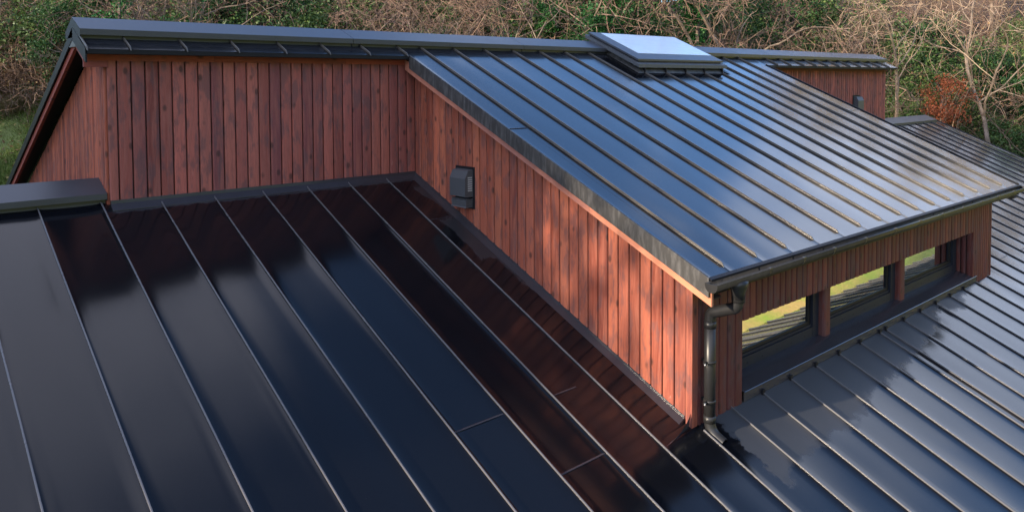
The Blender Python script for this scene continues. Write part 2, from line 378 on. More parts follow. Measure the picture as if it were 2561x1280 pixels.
# lower house walls under the roof (mostly hidden)
mb = MB()
mb.box(-8.7, 17.6, -6.0, 7.5, -5.4, -3.2)
mb.add([(17.61, -6.0, -2.66), (17.61, RY, 0.05), (17.61, 7.5, -3.2), (17.61, 7.5, -5.4), (17.61, -6.0, -5.4)], [(0, 1, 2, 3, 4)])
mb.add([(-8.71, -6.0, -2.66), (-8.71, RY, 0.05), (-8.71, 7.5, -3.2), (-8.71, 7.5, -5.4), (-8.71, -6.0, -5.4)], [(4, 3, 2, 1, 0)])
mb.box(-8.69, 17.59, -5.999, -5.9, -3.2, -2.66)
mb.build('lower_wall', MAT['wood_d'], house)

# ---- cladding
def planks(mb, edges, org, du, out, zlo, zhi, gap=0.0055, dep=0.020, backing=True, seed=1, half_round=False):
    """boards between consecutive edges along du; zlo/zhi are functions of the along-wall distance"""
    rg = random.Random(seed); up = V((0, 0, 1))
    for i in range(len(edges)-1):
        a, b_ = edges[i], edges[i+1]; r = rg.random(); w = b_-a; dj = rg.uniform(-.002, .002)
        g = gap; c = 0.011
        if half_round: prof = [(a+g, -0.012), (a+g, 0.002)] + [(a+g+(w-2*g)*t, 0.002+dep*math.sin(PI*t)**0.6) for t in (.08, .2, .35, .5, .65, .8, .92)] + [(b_-g, 0.002), (b_-g, -0.012)]
        else: prof = [(a+g, -0.012), (a+g, dep-c+dj), (a+g+c*.35, dep-c*.3+dj), (a+g+c, dep+dj), ((a+b_)/2, dep+0.0025+dj), (b_-g-c, dep+dj), (b_-g-c*.35, dep-c*.3+dj), (b_-g, dep-c+dj), (b_-g, -0.012)]
        vs = []
        for zf in (zlo, zhi): vs += [tuple(org + du*p + out*q + up*zf(p)) for p, q in prof]
        n = len(prof); fs = [(k, (k+1) % n, n+(k+1) % n, n+k) for k in range(n)]; fs += [tuple(range(n-1, -1, -1)), tuple(range(n, 2*n))]
        mb.add(vs, fs, r)
def even(a, b_, w, seed=0, jit=0.0):
    rg = random.Random(seed); k = max(1, int(round((b_-a)/w))); e = [a+(b_-a)*i/k for i in range(k+1)]
    return [e[0]]+[x+rg.uniform(-jit, jit) for x in e[1:-1]]+[e[-1]]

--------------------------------

* **To be done**
Exactly as written, please give again the lines from the beginning of the listing through the line containing "mb.build('lower_wall', MAT['wood_d'], house)", inclusive, without any pictures.

* **Problem solution**
The Blender Python script for this scene continues. Write part 2, from line 378 on. More parts follow. Measure the picture as if it were 2561x1280 pixels.
# lower house walls under the roof (mostly hidden)
mb = MB()
mb.box(-8.7, 17.6, -6.0, 7.5, -5.4, -3.2)
mb.add([(17.61, -6.0, -2.66), (17.61, RY, 0.05), (17.61, 7.5, -3.2), (17.61, 7.5, -5.4), (17.61, -6.0, -5.4)], [(0, 1, 2, 3, 4)])
mb.add([(-8.71, -6.0, -2.66), (-8.71, RY, 0.05), (-8.71, 7.5, -3.2), (-8.71, 7.5, -5.4), (-8.71, -6.0, -5.4)], [(4, 3, 2, 1, 0)])
mb.box(-8.69, 17.59, -5.999, -5.9, -3.2, -2.66)
mb.build('lower_wall', MAT['wood_d'], house)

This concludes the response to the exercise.